Score:2

Can I rely on the 701 permissions to prevent users within the same group from messing with each other's data?

br flag

Some time ago I've learned that assigning all users to the same group and setting 701 to their home directories prevents them from messing with each other's data, yet lets a system program, such as a web-server, to access the data.

So I create a group users then two users, alice:users and bob:users with /opt/www/alice and /opt/www/bob home directories respectively. Then, after logging under alice I am unable to enter /opt/www/bob and vice versa.

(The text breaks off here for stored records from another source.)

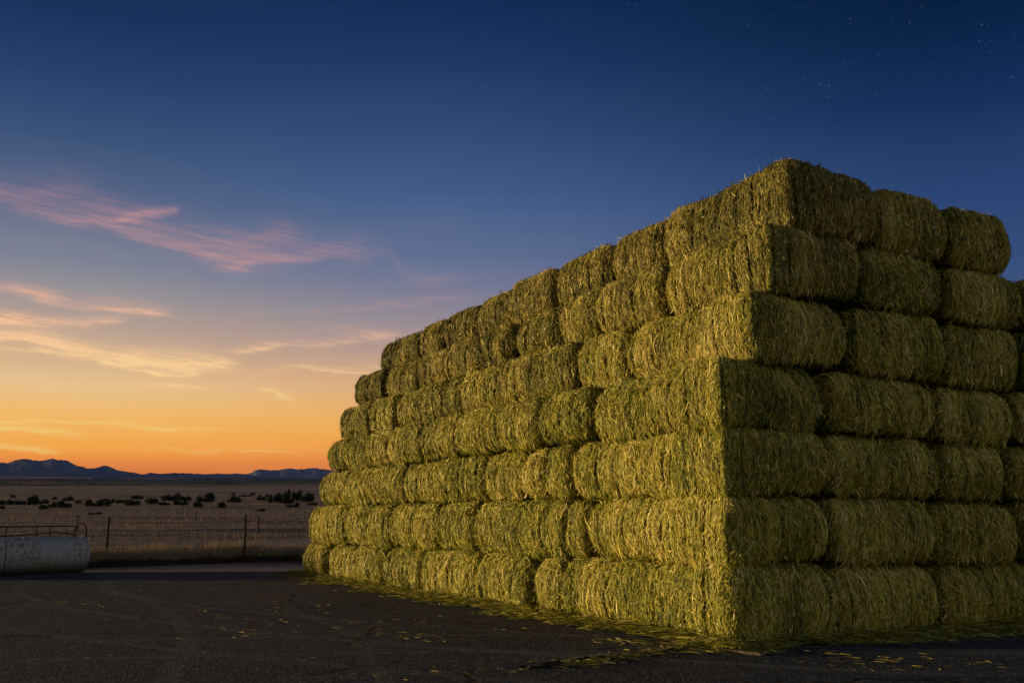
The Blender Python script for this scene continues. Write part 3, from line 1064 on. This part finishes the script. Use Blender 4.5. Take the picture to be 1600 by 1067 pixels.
# short board on the ground at the corner
M_WOOD = simple('weathered_wood', (.055, .045, .030), .9, spec=.05, nscale=22, c2=(.17, .13, .08))
mb = MB()
bv = []
L_, W_, H_ = .50, .085, .028
nx = 9
for i in range(nx):
    x_ = -L_ / 2 + L_ * i / (nx - 1)
    jz = .003 * math.sin(i * 2.1)
    ch = .006
    ring = [(x_, -W_ / 2, ch), (x_, -W_ / 2 + ch, 0), (x_, W_ / 2 - ch, 0), (x_, W_ / 2, ch), (x_, W_ / 2, H_ - ch + jz), (x_, W_ / 2 - ch, H_ + jz), (x_, -W_ / 2 + ch, H_ + jz), (x_, -W_ / 2, H_ - ch + jz)]
    bv += ring
bf = [(i * 8 + k_, i * 8 + (k_ + 1) % 8, (i + 1) * 8 + (k_ + 1) % 8, (i + 1) * 8 + k_) for i in range(nx - 1) for k_ in range(8)]
bf += [tuple(range(8))[::-1], tuple((nx - 1) * 8 + k_ for k_ in range(8))]
o = mesh_obj('wooden_board', bv, bf, M_WOOD)
o.location = (2.36, 11.02, .008)
o.rotation_euler = (0, R(1.0), R(-42))
tag(o, 'short weathered wooden board lying on the ground before the stack corner', 'board')

# ------------------------------------------------------------------ fences
M_POST = simple('dark_steel', (.012, .011, .010), .8, metal=.0, spec=.1, nscale=18, c2=(.022, .015, .012))
M_WIRE = simple('fence_wire', (.05, .04, .035), .6, metal=.6)


def fence(posts, heights, name_label, cat, wires, mesh_step=None, rad=.038, wr=.006):
    e = empty('wire_fence', (posts[0][0], posts[0][1], float(terr(*posts[0][:2]))))
    tag(e, name_label, cat)
    o0 = np.array(e.location)
    bases = [np.array((px, py, max(float(terr(px, py)), -.02))) - o0 for px, py in posts]
    for b_, h_ in zip(bases, heights):
        m = MB()
        g_ = random.Random(int(b_[0] * 100))
        lean_ = np.array((g_.uniform(-.04, .04), g_.uniform(-.02, .02), 0))
        top = b_ + np.array((0, 0, h_)) + lean_
        m.tube([b_ - (0, 0, .05), b_ + (top - b_) * .5, top - (0, 0, .012), top], [rad, rad * .97, rad * .95, rad * .6], 8)
        # stud ribs and flange of a steel fence post
        for q in range(12):
            c_ = b_ + (top - b_) * (q + 1) / 13
            m.box(c_ + (-.008, -rad - .010, -.012), c_ + (.008, -rad + .004, .012))
        m.build('post', M_POST, e, True)
    for hw in wires:
        m = MB()
        for i in range(len(bases) - 1):
            p0, p1 = bases[i] + (0, -.0, hw), bases[i + 1] + (0, 0, hw)
            pts = []
            for q in range(9):
                t = q / 8
                p_ = p0 + (p1 - p0) * t
                p_[2] -= .03 * math.sin(math.pi * t) * (1 + .4 * math.sin(hw * 30 + i))
                pts.append(p_)
            m.tube(pts, wr, 5)
        m.build('wire', M_WIRE, e)
    if mesh_step:
        for i in range(len(bases) - 1):
            dd = np.linalg.norm(bases[i + 1] - bases[i])
            for q in range(1, int(dd / mesh_step)):
                p_ = bases[i] + (bases[i + 1] - bases[i]) * (q * mesh_step / dd)
                m = MB()
                m.tube([p_ + (0, 0, .06), p_ + (.01, 0, .5), p_ + (0, 0, max(wires) - .25)], wr * .6, 4)
                m.build('stay_wire', M_WIRE, e)
    return e


fence([(-24.4, 29.1), (-20.4, 30.2), (-16.5, 31.3), (-12.51, 32.4), (-8.53, 33.5), (-4.5, 34.6), (-.5, 35.7), (3.5, 36.8)],
      [1.34, 1.36, 1.3, 1.34, 1.40, 1.36, 1.3, 1.34], 'wire fence on dark steel posts along the edge of the yard', 'fence', [.12, .38, .66, .94, 1.2], .32)
fence([(-40, 56), (-32, 56.2), (-22, 53), (-12.1, 50), (-2.5, 47.4)], [.9, .7, .85, .84, .85], 'low sagging wire fence with short posts farther out in the field', 'fence', [.35, .7], None, .036, .004)
o = empty('old_post', (-21.2, 70, float(terr(-21.2, 70))))
tag(o, 'lone thin stake standing in the field beyond both fences', 'post')
m = MB()
m.tube([(0, 0, -.05), (.01, 0, .3), (0, 0, .62)], [.04, .036, .03], 8)
m.build('stake', M_POST, o)

# ------------------------------------------------------------------ tank
m_, n_, b = material('white_tank_paint')
tcn = n_.n('ShaderNodeTexCoord')
ob = tcn.outputs['Object']
ns = n_.noise(ob, 9, 7, .72, .6)
nl = n_.noise(ob, 1.3, 3, .5)
rust = n_.m('MULTIPLY', n_.step(ns, .51, .57), n_.step(nl, .42, .56))
mpn = n_.n('ShaderNodeMapping')
mpn.inputs['Scale'].default_value = (6, 6, .5)
n_.put(mpn.inputs[0], ob)
run = n_.noise(mpn.outputs[0], 2, 4, .6)
cA = n_.ramp(run, [(.3, (.20, .205, .23)), (.6, (.27, .285, .33))])
spz = n_.n('ShaderNodeSeparateXYZ')
n_.put(spz.inputs[0], ob)
dirt = n_.m('MULTIPLY', n_.m('SUBTRACT', 1.0, n_.step(n_.m('ADD', spz.outputs[2], n_.m('MULTIPLY', ns, .5)), .25, .62)), .75)
cB = n_.mix(dirt, cA, (.055, .050, .040))
cC = n_.mix(n_.m('MULTIPLY', rust, .8), cB, (.085, .055, .04))
n_.put(b.inputs['Base Color'], cC)
b.inputs['Roughness'].default_value = .55
ax_d = np.array((-.70, -.714, 0))
e = empty('storage_tank', (-11.13, 27.3, 0), math.atan2(ax_d[1], ax_d[0]))
tag(e, 'white cylindrical tank with rust stains lying on the ground at the left edge', 'tank')
rad = .45
prof = [(.0, .0), (.0, .12), (.002, .24), (.006, .36), (.015, .415), (.035, .44), (.07, .45)] + [(q, .45) for q in np.linspace(.4, 4.6, 15)] + [(4.64, .443), (4.68, .42), (4.72, .36), (4.745, .24), (4.755, .12), (4.76, .0)]
V, F = [], []
ns_ = 64
for (x_, r_) in prof:
    for k_ in range(ns_):
        a2 = 2 * math.pi * k_ / ns_
        V.append((x_, (r_ + 1e-4) * math.cos(a2), rad + (r_ + 1e-4) * math.sin(a2)))
for i in range(len(prof) - 1):
    for k_ in range(ns_):
        F.append((i * ns_ + k_, i * ns_ + (k_ + 1) % ns_, (i + 1) * ns_ + (k_ + 1) % ns_, (i + 1) * ns_ + k_))
mesh_obj('shell', V, F, m_, e, True)
# weld seams and cradle chocks
for x_ in (.10, 1.55, 3.1, 4.6):
    m = MB()
    ring = [(x_, .4525 * math.cos(2 * math.pi * k_ / 48), rad + .4525 * math.sin(2 * math.pi * k_ / 48)) for k_ in range(49)]
    m.tube(ring, .006, 5, False)
    m.build('weld_seam', m_, e, True)
M_RUST = simple('rusty_pipe', (.028, .014, .010), .85, metal=.1, spec=.1, nscale=14, c2=(.055, .028, .018))
for x_ in (2.7, 4.0):
    for y0_ in (-.40, .20):
        m = MB()
        m.box((x_ - .07, y0_, -.01), (x_ + .07, y0_ + .2, .13))
        m.build('chock', M_RUST, e)
# pipe gate behind the tank
e = empty('pipe_gate', (-11.95, 29.3, 0))
tag(e, 'rusty pipe gate with an arched end standing behind the white tank', 'gate')


def rel(p):
    return np.array(p) - np.array((-11.95, 29.3, 0))


m = MB()
m.tube([rel((-17.5, 28.4, 1.12)), rel((-16, 28.6, 1.13)), rel((-14.0, 29.0, 1.14)), rel((-13.2, 29.2, 1.15)), rel((-12.3, 29.4, 1.16))], .020, 8)
m.build('top_rail', M_RUST, e, True)
m = MB()
m.tube([rel((-17.5, 28.4, .88)), rel((-14.0, 29.0, .89)), rel((-12.75, 29.3, .98)), rel((-12.3, 29.4, .93))], .017, 8)
m.build('middle_rail', M_RUST, e, True)
m = MB()
m.tube([rel((-17.5, 28.4, .40)), rel((-12.3, 29.4, .42))], .017, 8)
m.build('bottom_rail', M_RUST, e, True)
for (x_, y_) in [(-17.5, 28.4), (-16.2, 28.6), (-15.0, 28.8), (-14.01, 29.0), (-13.25, 29.15), (-12.89, 29.2)]:
    m = MB()
    m.tube([rel((x_, y_, -.02)), rel((x_, y_, .6)), rel((x_, y_, 1.14))], .016, 8)
    m.build('upright', M_RUST, e, True)
m = MB()
arch = [(-12.29, 29.4, 0), (-12.29, 29.4, .9), (-12.27, 29.4, 1.10), (-12.2, 29.38, 1.19), (-12.08, 29.33, 1.225), (-11.97, 29.28, 1.19), (-11.88, 29.2, 1.10), (-11.83, 29.1, .95), (-11.72, 28.9, .5), (-11.66, 28.8, .0)]
m.tube([rel(q) for q in arch], .026, 8)
m.build('arched_end', M_RUST, e, True)
# thin stake in front of the tank
o = empty('steel_stake', (-11.86, 24.6, 0))
tag(o, 'thin dark stake rising in front of the white tank', 'post')
m = MB()
m.tube([(0, 0, -.02), (.0, 0, .6), (-.03, 0, 1.17)], [.011, .010, .008], 6)
m.build('stake', M_POST, o, True)
print('polys', sum(len(m.polygons) for m in bpy.data.meshes))

# ------------------------------------------------------------------ the air over the plain
m_ = bpy.data.materials.new('evening_air')
m_.use_nodes = True
n_ = NT(m_.node_tree)
v = n_.n('ShaderNodeVolumePrincipled')
v.inputs['Color'].default_value = (.16, .28, 1, 1)
v.inputs['Density'].default_value = HZ
oo = n_.n('ShaderNodeOutputMaterial')
n_.t.links.new(v.outputs[0], oo.inputs['Volume'])
m = MB()
m.box((-4700, -120, -3), (4700, 6250, 300))
o = m.build('haze', m_)
tag(o, kind='stuff')
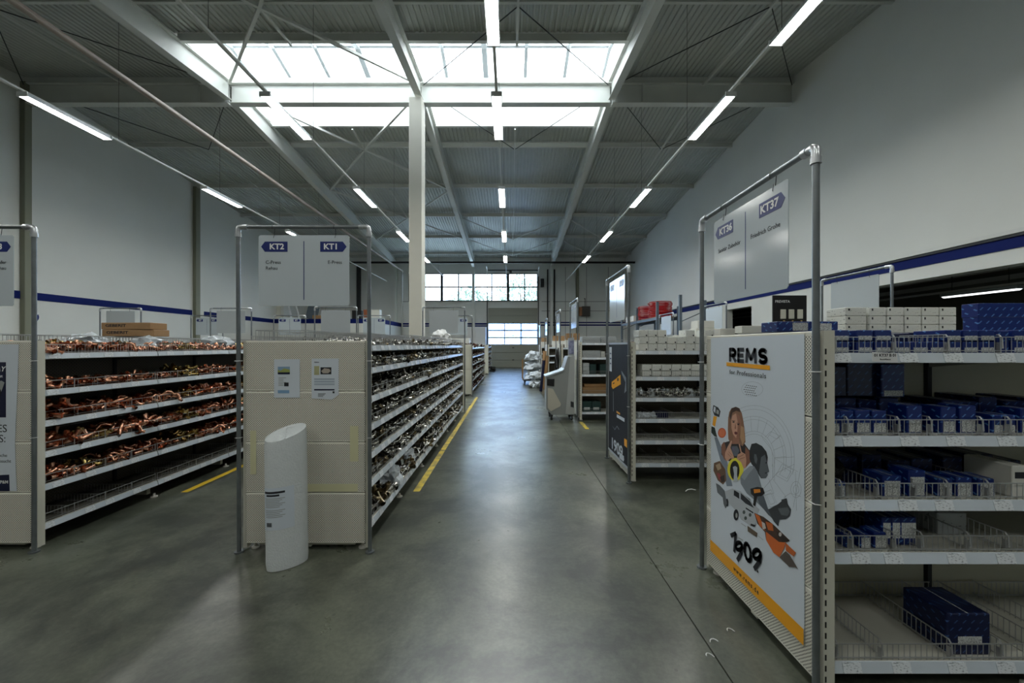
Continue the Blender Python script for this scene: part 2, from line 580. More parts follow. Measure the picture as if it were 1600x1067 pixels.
def win(name, x0, x1, bars, thick):
    g = sgroup(name, (0, YB, 0))
    fr = MB()
    fr.box(x0, x1, 0.02, .12, WZ0, WZ0 + .05).box(x0, x1, .02, .12, WZ1 - .05, WZ1)
    fr.box(x0, x0 + .05, .02, .12, WZ0, WZ1).box(x1 - .05, x1, .02, .12, WZ0, WZ1)
    fr.build('window_frame', M_dark, g)
    zm = 5.93
    for b in bars:
        t = .19 if b in thick else .075
        MB().box(b - t / 2, b + t / 2, 0.0, .13, WZ0 + .05, WZ1 - .05).build('mullion', M_dark, g)
    MB().box(x0 + .05, x1 - .05, .03, .10, zm - .045, zm + .045).build('transom', M_dark, g)
    e = [x0 + .05] + list(bars) + [x1 - .05]
    for i in range(len(e) - 1):
        for (a, b) in ((WZ0 + .05, zm), (zm, WZ1 - .05)):
            MB().box(e[i], e[i + 1], .06, .066, a, b).build('pane', M_glass, g)
    return g
win('window_1', WX0, -2.66, (-6.27, -5.03, -3.8), (-5.03,))
win('window_2', -2.66, WX1, (-1.35, -.15, 1.07), (-.15,))

dg = sgroup('door_1', (0, YB, 0))
M_doorp = mat('door_panel', rgb(150, 152, 140), 0.5)
zz = [0.0, .56, 1.12, 1.68]
for k in range(3):
    MB().bbox(DX0, DX1, .05, .12, zz[k] + .004, zz[k + 1] - .004, .012).build('door_panel', M_doorp, dg)
for k in range(2):
    MB().bbox(DX0, DX1, .05, .12, 3.28 + k * .555 + .004, 3.28 + (k + 1) * .555 - .004, .012).build('door_panel', M_doorp, dg)
for k in range(3):
    z0 = 1.68 + k * .533
    f = MB()
    f.box(DX0, DX1, .05, .11, z0, z0 + .045).box(DX0, DX1, .05, .11, z0 + .488, z0 + .533)
    pw = (DX1 - DX0) / 3
    for j in range(4):
        x = DX0 + j * pw
        f.box(x - (.03 if j else 0), x + (.03 if j < 3 else 0), .05, .11, z0, z0 + .533)
    s = f.build('glazed_panel', M_signback, dg)
    for j in range(3):
        MB().box(DX0 + j * pw + .03, DX0 + (j + 1) * pw - .03, .075, .085, z0 + .045, z0 + .488).build('pane', M_door_glass, s)
MB().box(DX0, DX1, .122, .13, 0, 1.68).box(DX0, DX1, .122, .13, 3.28, DZ).build('light_block_sheet', M_dark, dg)  # added dark sheet, keeps sky light from leaking through the panel seams
for k in range(4):
    MB().bbox(.15, .3, .02, .05, .54 + k * .9, .6 + k * .9, .008).build('hinge', M_dark, dg)
for sx in (DX0 - .06, DX1 + .06):
    MB().bar((sx, -.04, 0), (sx, -.04, 6.7), .06, .06).build('door_track', M_dark, dg)
    MB().tube([(sx, -.05, 6.7), (sx, -.12, 7.0), (sx, -.35, 7.2), (sx, -.9, 7.28)], .035, 6).build('door_track', M_wall_grey, dg)
MB().tube([(DX0, -.2, 7.12), (DX1, -.2, 7.12)], .045, 8).build('spring_shaft', M_dark, dg)
MB().tube([(-.05, -.26, 6.98), (.12, -.26, 6.98)], .12, 12).build('drum', M_black, dg)
MB().bbox(DX1 + .2, DX1 + .45, -.3, -.05, 5.9, 6.5, .02).build('door_motor', M_dark, dg)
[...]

So it seems to me that permissions aren't always checked for the every type (user, group, everyone) but rather gradually, essentially stopping after a negative match. I.e, in my case

  • when a user from the same group tries to open the directory:
    • first, we are checking a user, it is not the same but 7 let us go further
    • then 0 stops us from accessing the the directory and also stops the further permissions checking
    • so we don't fall into x-for-everyone case from 1
  • while for a user from the the different group:
    • first, we are checking a user, it is not the same but 7 let us go further
    • then we are checking for a group, it is 0 but the group is different, so it let's us pass
    • so we're able to open the directory thanks to 1 being "everyone" to this directory

Is this conjecture correct? Can I rely on this behavior? What are possible downsides from this setup?

Appleoddity avatar
ng flag
Seems like you’re missing some information between “So I create users…” and “So it seems to me…” the former makes sense, the latter makes no sense based on the former.
Col. Shrapnel avatar
br flag
@Appleoddity I apologize for the confusion, but isn't "after logging under alice I am unable to enter /opt/www/bob" being that missing link? Like "So I create users, then login under one and then, *being unable to enter each other's directory*, I suppose so and so..."?
Score:0
cn flag

I think you've got it slightly wrong, but the outcome is the same. 701 means that:

  • the user marked as owner gets full permissions, 7
  • a user in the group marked as the group owner gets no permissions, 0
  • everyone gets execute permissions, 1

So if the owner & permissions on /opt/www/bob are bob:users and 701 respectively, then bob gets full permissions and everyone can 'execute' the directory. This means anyone would be able to access their own files or group owned files within the folder, but they can't list the contents.

Example:

$> mkdir test
$> echo 'foo' > test/foo.txt
$> chmod 100 test/
$> ls -l test/
Permission denied
$> cat test/foo.txt
foo
$>

So yes, other users in the group would have no permissions, but everyone has execute permissions. You'd be better to set the permissions to 740 if you want to allow the group to read and no one else. Or 741 to achieve what you have, but be a bit clearer?

Col. Shrapnel avatar
br flag
The thing is, **I don't** want to allow the group to read
cn flag
Why not just set the ownership to `bob:bob` then?
Col. Shrapnel avatar
br flag
because at the time I didn't know how to let a web server read the files with such permisions
Paul avatar
cn flag
@shearn89 In Ubuntu 18.04, 20.04 and Debian 10, `chmod 701 test/`, `sudo chown root test/`, `cat test/foo.txt` prints `cat: test/foo.txt: Permission denied`, `sudo chown root:www-data test/`, `cat test/foo.txt` prints `foo`. I don't have other Linux to test in.